• [Records to use]

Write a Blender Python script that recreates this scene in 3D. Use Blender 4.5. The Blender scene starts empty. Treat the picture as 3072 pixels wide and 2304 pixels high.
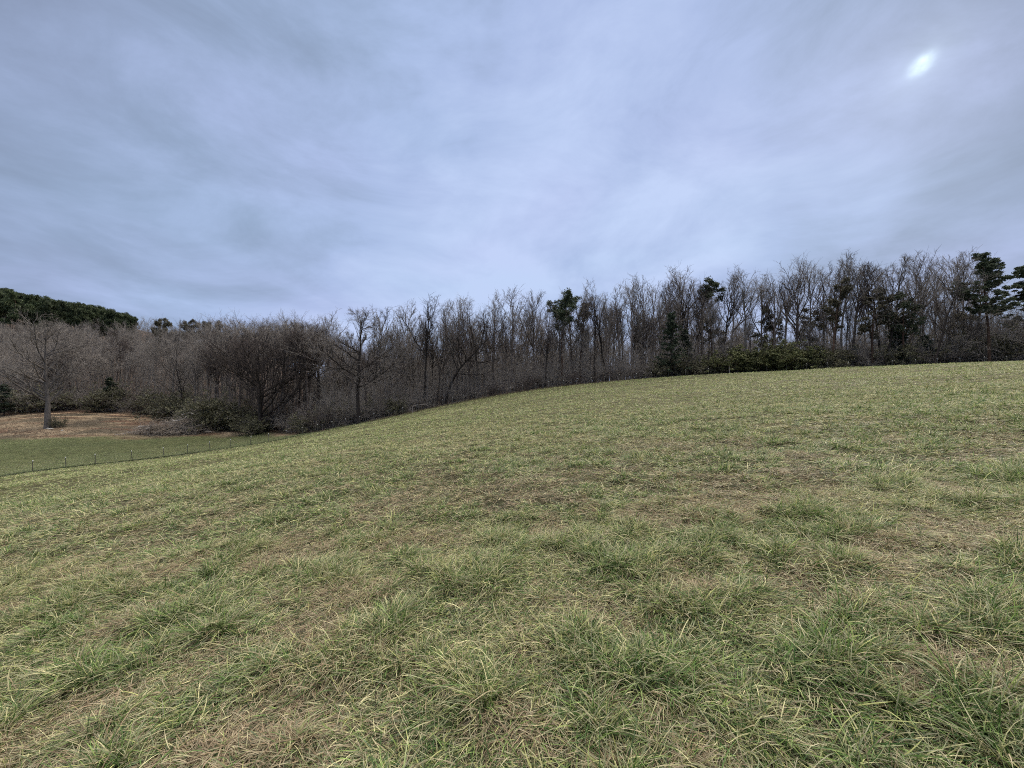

==

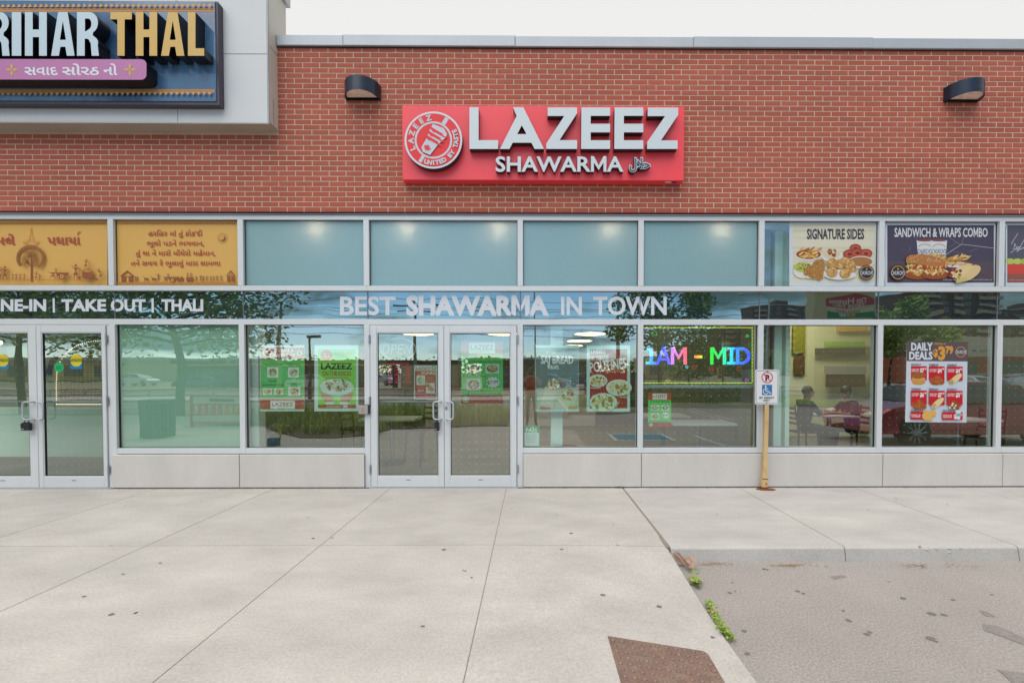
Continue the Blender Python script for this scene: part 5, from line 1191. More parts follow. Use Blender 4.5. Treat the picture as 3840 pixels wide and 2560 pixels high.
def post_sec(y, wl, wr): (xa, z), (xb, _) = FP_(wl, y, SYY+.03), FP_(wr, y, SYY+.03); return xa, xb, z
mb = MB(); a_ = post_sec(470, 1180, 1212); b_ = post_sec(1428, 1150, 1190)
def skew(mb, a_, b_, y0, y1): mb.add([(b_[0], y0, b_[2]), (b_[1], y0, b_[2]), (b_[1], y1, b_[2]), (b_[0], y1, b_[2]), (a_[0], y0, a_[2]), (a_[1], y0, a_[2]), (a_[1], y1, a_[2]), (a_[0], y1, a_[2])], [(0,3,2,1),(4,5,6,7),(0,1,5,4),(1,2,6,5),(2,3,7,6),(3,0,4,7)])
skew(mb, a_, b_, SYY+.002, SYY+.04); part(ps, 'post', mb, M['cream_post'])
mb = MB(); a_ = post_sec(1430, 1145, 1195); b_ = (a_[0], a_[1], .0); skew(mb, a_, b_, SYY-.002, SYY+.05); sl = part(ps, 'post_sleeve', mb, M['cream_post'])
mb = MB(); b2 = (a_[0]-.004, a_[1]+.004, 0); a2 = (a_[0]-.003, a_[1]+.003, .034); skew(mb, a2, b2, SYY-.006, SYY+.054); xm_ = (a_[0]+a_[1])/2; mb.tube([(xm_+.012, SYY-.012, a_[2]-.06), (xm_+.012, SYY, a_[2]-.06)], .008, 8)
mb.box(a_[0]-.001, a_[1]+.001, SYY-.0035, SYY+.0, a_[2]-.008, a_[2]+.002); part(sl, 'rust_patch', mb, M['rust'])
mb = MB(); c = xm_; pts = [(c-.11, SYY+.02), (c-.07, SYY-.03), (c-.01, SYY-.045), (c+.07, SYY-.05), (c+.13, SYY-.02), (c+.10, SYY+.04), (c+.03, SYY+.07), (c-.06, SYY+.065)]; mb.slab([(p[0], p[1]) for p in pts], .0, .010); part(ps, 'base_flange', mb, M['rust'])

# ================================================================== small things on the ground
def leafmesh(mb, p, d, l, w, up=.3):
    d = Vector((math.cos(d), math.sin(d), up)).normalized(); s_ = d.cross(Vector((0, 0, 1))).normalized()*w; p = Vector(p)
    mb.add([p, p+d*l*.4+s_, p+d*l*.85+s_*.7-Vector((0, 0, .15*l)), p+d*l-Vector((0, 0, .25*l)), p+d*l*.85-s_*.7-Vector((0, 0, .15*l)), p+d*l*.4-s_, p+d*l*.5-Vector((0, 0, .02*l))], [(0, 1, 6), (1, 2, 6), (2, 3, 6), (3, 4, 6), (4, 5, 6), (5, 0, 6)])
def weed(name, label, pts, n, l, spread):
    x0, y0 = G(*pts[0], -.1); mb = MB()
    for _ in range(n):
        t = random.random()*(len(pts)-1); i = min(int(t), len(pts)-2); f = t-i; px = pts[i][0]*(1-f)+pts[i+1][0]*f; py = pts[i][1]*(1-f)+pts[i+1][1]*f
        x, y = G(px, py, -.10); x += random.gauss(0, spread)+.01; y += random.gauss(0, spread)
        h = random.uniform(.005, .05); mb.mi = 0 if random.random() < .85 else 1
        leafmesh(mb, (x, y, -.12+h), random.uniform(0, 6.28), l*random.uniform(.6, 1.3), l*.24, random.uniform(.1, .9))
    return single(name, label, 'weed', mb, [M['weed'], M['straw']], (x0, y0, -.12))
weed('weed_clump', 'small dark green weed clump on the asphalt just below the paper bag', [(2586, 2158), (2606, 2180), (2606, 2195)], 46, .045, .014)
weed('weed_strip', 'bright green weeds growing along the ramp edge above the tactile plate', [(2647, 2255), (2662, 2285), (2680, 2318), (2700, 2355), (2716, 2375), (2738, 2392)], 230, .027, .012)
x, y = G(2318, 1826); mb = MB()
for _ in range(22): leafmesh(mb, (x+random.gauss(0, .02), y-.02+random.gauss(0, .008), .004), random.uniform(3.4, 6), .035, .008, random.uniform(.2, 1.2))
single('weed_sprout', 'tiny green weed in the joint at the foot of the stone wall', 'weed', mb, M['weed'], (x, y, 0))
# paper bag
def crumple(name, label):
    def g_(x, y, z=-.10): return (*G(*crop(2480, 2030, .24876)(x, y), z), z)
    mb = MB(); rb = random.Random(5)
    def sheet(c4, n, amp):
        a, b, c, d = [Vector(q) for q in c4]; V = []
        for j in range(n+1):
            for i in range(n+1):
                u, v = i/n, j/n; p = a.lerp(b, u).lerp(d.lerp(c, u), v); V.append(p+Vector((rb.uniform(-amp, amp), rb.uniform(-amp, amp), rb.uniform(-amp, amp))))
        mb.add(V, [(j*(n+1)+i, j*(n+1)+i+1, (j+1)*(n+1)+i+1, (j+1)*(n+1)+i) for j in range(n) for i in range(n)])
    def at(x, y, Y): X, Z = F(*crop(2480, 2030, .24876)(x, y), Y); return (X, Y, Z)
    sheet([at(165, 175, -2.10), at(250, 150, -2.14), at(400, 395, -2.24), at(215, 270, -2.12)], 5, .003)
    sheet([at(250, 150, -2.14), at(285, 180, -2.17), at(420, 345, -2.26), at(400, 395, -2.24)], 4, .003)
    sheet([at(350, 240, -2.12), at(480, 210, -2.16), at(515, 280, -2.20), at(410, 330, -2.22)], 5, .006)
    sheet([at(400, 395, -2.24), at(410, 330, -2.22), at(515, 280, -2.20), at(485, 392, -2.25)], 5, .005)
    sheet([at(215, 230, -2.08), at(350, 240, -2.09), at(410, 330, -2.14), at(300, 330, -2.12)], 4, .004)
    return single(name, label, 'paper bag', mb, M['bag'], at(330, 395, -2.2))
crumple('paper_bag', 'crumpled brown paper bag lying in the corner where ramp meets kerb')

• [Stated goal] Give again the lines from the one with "Continue the Blender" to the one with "mb = MB(); c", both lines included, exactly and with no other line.

• [The response]
Continue the Blender Python script for this scene: part 5, from line 1191. More parts follow. Use Blender 4.5. Treat the picture as 3840 pixels wide and 2560 pixels high.
def post_sec(y, wl, wr): (xa, z), (xb, _) = FP_(wl, y, SYY+.03), FP_(wr, y, SYY+.03); return xa, xb, z
mb = MB(); a_ = post_sec(470, 1180, 1212); b_ = post_sec(1428, 1150, 1190)
def skew(mb, a_, b_, y0, y1): mb.add([(b_[0], y0, b_[2]), (b_[1], y0, b_[2]), (b_[1], y1, b_[2]), (b_[0], y1, b_[2]), (a_[0], y0, a_[2]), (a_[1], y0, a_[2]), (a_[1], y1, a_[2]), (a_[0], y1, a_[2])], [(0,3,2,1),(4,5,6,7),(0,1,5,4),(1,2,6,5),(2,3,7,6),(3,0,4,7)])
skew(mb, a_, b_, SYY+.002, SYY+.04); part(ps, 'post', mb, M['cream_post'])
mb = MB(); a_ = post_sec(1430, 1145, 1195); b_ = (a_[0], a_[1], .0); skew(mb, a_, b_, SYY-.002, SYY+.05); sl = part(ps, 'post_sleeve', mb, M['cream_post'])
mb = MB(); b2 = (a_[0]-.004, a_[1]+.004, 0); a2 = (a_[0]-.003, a_[1]+.003, .034); skew(mb, a2, b2, SYY-.006, SYY+.054); xm_ = (a_[0]+a_[1])/2; mb.tube([(xm_+.012, SYY-.012, a_[2]-.06), (xm_+.012, SYY, a_[2]-.06)], .008, 8)
mb.box(a_[0]-.001, a_[1]+.001, SYY-.0035, SYY+.0, a_[2]-.008, a_[2]+.002); part(sl, 'rust_patch', mb, M['rust'])
mb = MB(); c = xm_; pts = [(c-.11, SYY+.02), (c-.07, SYY-.03), (c-.01, SYY-.045), (c+.07, SYY-.05), (c+.13, SYY-.02), (c+.10, SYY+.04), (c+.03, SYY+.07), (c-.06, SYY+.065)]; mb.slab([(p[0], p[1]) for p in pts], .0, .010); part(ps, 'base_flange', mb, M['rust'])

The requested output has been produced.